Request: Your job is to retype all of the data word for word, leaving every image out.

Provided data:

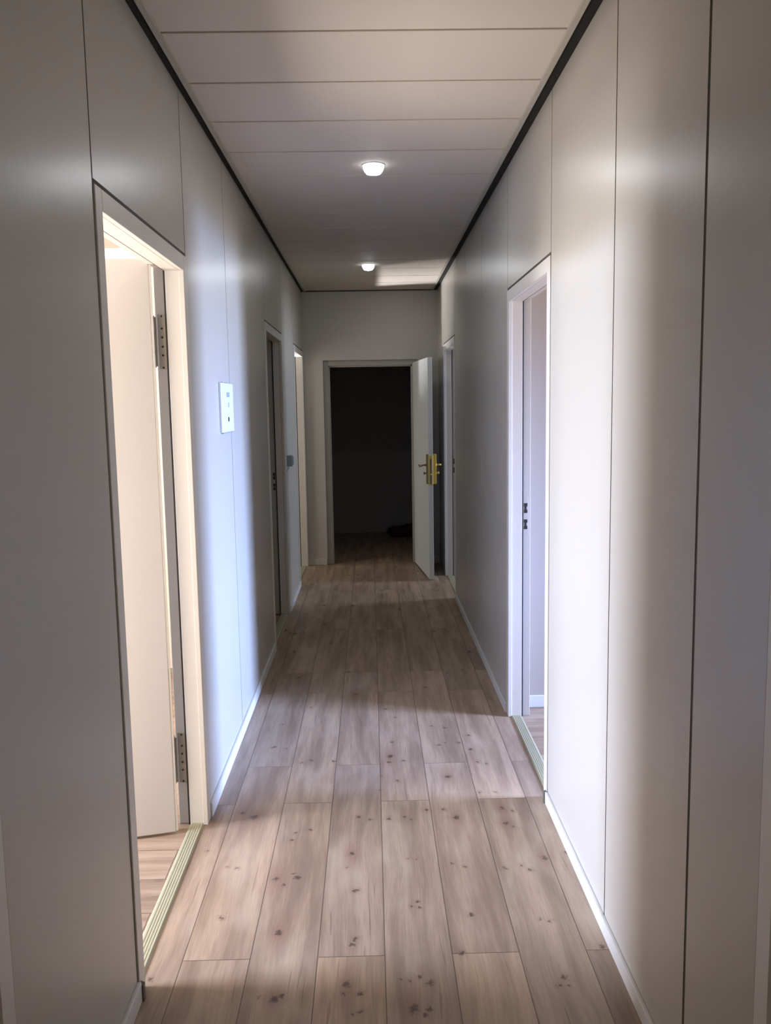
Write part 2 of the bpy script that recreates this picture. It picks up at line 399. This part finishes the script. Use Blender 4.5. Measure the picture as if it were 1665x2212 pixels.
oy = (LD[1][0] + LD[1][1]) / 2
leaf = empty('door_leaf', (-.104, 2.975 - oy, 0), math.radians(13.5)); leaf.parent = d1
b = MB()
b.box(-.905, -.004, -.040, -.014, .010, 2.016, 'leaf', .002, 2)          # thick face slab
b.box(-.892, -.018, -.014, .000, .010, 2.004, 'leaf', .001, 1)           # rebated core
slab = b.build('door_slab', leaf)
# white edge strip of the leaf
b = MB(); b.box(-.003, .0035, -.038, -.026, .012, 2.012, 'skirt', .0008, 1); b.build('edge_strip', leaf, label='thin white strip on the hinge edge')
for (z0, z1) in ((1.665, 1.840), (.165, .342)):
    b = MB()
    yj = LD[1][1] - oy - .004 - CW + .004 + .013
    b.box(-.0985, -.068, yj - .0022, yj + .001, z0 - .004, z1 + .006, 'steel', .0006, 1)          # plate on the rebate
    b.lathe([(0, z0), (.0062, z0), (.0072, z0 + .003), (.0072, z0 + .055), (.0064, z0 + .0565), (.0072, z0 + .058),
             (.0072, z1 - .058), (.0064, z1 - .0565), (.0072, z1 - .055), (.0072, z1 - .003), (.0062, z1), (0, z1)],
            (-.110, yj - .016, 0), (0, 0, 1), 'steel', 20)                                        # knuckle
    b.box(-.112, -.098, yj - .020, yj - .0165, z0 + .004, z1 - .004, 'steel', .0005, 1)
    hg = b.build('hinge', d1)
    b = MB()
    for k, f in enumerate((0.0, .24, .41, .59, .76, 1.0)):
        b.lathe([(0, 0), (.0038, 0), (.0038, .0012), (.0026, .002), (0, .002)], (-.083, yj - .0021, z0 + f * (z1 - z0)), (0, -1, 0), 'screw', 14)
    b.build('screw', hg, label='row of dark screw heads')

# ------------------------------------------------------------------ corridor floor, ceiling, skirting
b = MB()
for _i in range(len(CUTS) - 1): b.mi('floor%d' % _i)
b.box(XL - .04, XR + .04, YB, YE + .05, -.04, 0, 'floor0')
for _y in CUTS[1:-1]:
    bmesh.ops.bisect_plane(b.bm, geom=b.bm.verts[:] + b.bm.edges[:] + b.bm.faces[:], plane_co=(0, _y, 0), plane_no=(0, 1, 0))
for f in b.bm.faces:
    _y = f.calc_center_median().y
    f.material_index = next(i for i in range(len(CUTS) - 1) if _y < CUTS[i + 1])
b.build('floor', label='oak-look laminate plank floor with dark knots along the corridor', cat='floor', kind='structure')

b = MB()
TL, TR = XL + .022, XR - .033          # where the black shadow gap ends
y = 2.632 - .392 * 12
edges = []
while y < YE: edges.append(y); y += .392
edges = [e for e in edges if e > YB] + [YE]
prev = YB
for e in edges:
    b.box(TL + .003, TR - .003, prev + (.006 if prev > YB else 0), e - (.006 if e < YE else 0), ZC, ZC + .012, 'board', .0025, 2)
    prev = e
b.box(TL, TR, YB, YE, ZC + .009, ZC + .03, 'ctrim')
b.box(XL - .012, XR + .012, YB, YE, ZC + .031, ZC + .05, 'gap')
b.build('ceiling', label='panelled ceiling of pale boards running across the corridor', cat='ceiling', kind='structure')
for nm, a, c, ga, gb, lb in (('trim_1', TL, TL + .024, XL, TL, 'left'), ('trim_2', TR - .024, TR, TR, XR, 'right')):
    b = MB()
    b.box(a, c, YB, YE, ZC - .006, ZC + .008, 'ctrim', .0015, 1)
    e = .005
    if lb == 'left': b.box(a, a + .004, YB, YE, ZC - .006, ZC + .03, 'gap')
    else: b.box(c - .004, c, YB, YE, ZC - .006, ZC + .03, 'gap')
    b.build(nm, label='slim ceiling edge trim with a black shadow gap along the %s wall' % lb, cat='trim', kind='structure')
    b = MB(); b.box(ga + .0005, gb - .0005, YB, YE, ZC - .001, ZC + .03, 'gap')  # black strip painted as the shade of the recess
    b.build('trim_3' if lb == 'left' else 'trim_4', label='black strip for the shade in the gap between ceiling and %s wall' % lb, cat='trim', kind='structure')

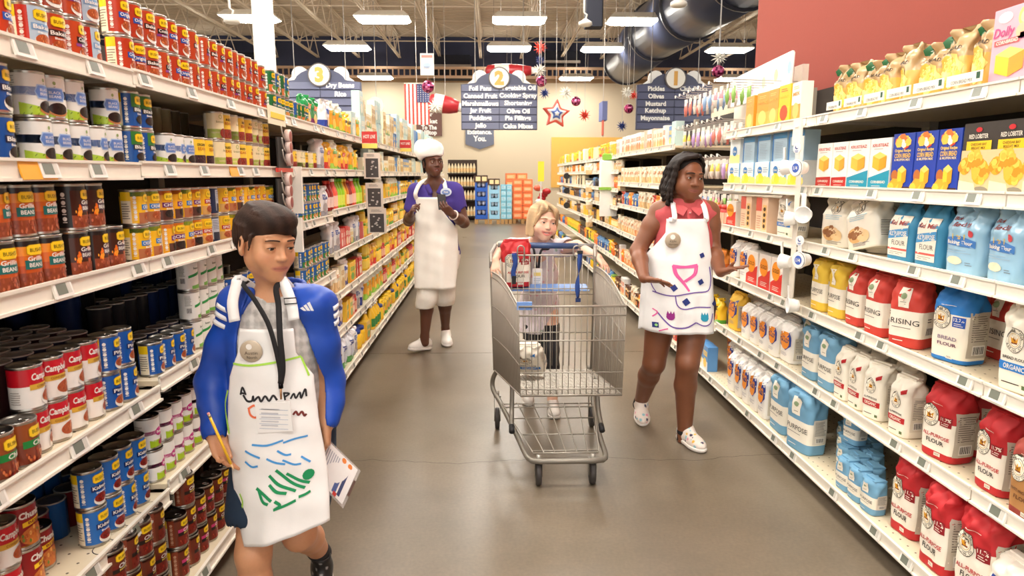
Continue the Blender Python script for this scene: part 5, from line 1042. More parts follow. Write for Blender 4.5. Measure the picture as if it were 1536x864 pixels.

The output:
Write part 2 of the bpy script that recreates this picture. It picks up at line 399. This part finishes the script. Use Blender 4.5. Measure the picture as if it were 1665x2212 pixels.
oy = (LD[1][0] + LD[1][1]) / 2
leaf = empty('door_leaf', (-.104, 2.975 - oy, 0), math.radians(13.5)); leaf.parent = d1
b = MB()
b.box(-.905, -.004, -.040, -.014, .010, 2.016, 'leaf', .002, 2)          # thick face slab
b.box(-.892, -.018, -.014, .000, .010, 2.004, 'leaf', .001, 1)           # rebated core
slab = b.build('door_slab', leaf)
# white edge strip of the leaf
b = MB(); b.box(-.003, .0035, -.038, -.026, .012, 2.012, 'skirt', .0008, 1); b.build('edge_strip', leaf, label='thin white strip on the hinge edge')
for (z0, z1) in ((1.665, 1.840), (.165, .342)):
    b = MB()
    yj = LD[1][1] - oy - .004 - CW + .004 + .013
    b.box(-.0985, -.068, yj - .0022, yj + .001, z0 - .004, z1 + .006, 'steel', .0006, 1)          # plate on the rebate
    b.lathe([(0, z0), (.0062, z0), (.0072, z0 + .003), (.0072, z0 + .055), (.0064, z0 + .0565), (.0072, z0 + .058),
             (.0072, z1 - .058), (.0064, z1 - .0565), (.0072, z1 - .055), (.0072, z1 - .003), (.0062, z1), (0, z1)],
            (-.110, yj - .016, 0), (0, 0, 1), 'steel', 20)                                        # knuckle
    b.box(-.112, -.098, yj - .020, yj - .0165, z0 + .004, z1 - .004, 'steel', .0005, 1)
    hg = b.build('hinge', d1)
    b = MB()
    for k, f in enumerate((0.0, .24, .41, .59, .76, 1.0)):
        b.lathe([(0, 0), (.0038, 0), (.0038, .0012), (.0026, .002), (0, .002)], (-.083, yj - .0021, z0 + f * (z1 - z0)), (0, -1, 0), 'screw', 14)
    b.build('screw', hg, label='row of dark screw heads')

# ------------------------------------------------------------------ corridor floor, ceiling, skirting
b = MB()
for _i in range(len(CUTS) - 1): b.mi('floor%d' % _i)
b.box(XL - .04, XR + .04, YB, YE + .05, -.04, 0, 'floor0')
for _y in CUTS[1:-1]:
    bmesh.ops.bisect_plane(b.bm, geom=b.bm.verts[:] + b.bm.edges[:] + b.bm.faces[:], plane_co=(0, _y, 0), plane_no=(0, 1, 0))
for f in b.bm.faces:
    _y = f.calc_center_median().y
    f.material_index = next(i for i in range(len(CUTS) - 1) if _y < CUTS[i + 1])
b.build('floor', label='oak-look laminate plank floor with dark knots along the corridor', cat='floor', kind='structure')

b = MB()
TL, TR = XL + .022, XR - .033          # where the black shadow gap ends
y = 2.632 - .392 * 12
edges = []
while y < YE: edges.append(y); y += .392
edges = [e for e in edges if e > YB] + [YE]
prev = YB
for e in edges:
    b.box(TL + .003, TR - .003, prev + (.006 if prev > YB else 0), e - (.006 if e < YE else 0), ZC, ZC + .012, 'board', .0025, 2)
    prev = e
b.box(TL, TR, YB, YE, ZC + .009, ZC + .03, 'ctrim')
b.box(XL - .012, XR + .012, YB, YE, ZC + .031, ZC + .05, 'gap')
b.build('ceiling', label='panelled ceiling of pale boards running across the corridor', cat='ceiling', kind='structure')
for nm, a, c, ga, gb, lb in (('trim_1', TL, TL + .024, XL, TL, 'left'), ('trim_2', TR - .024, TR, TR, XR, 'right')):
    b = MB()
    b.box(a, c, YB, YE, ZC - .006, ZC + .008, 'ctrim', .0015, 1)
    e = .005
    if lb == 'left': b.box(a, a + .004, YB, YE, ZC - .006, ZC + .03, 'gap')
    else: b.box(c - .004, c, YB, YE, ZC - .006, ZC + .03, 'gap')
    b.build(nm, label='slim ceiling edge trim with a black shadow gap along the %s wall' % lb, cat='trim', kind='structure')
    b = MB(); b.box(ga + .0005, gb - .0005, YB, YE, ZC - .001, ZC + .03, 'gap')  # black strip painted as the shade of the recess
    b.build('trim_3' if lb == 'left' else 'trim_4', label='black strip for the shade in the gap between ceiling and %s wall' % lb, cat='trim', kind='structure')

Continue the Blender Python script for this scene: part 5, from line 1042. More parts follow. Write for Blender 4.5. Measure the picture as if it were 1536x864 pixels.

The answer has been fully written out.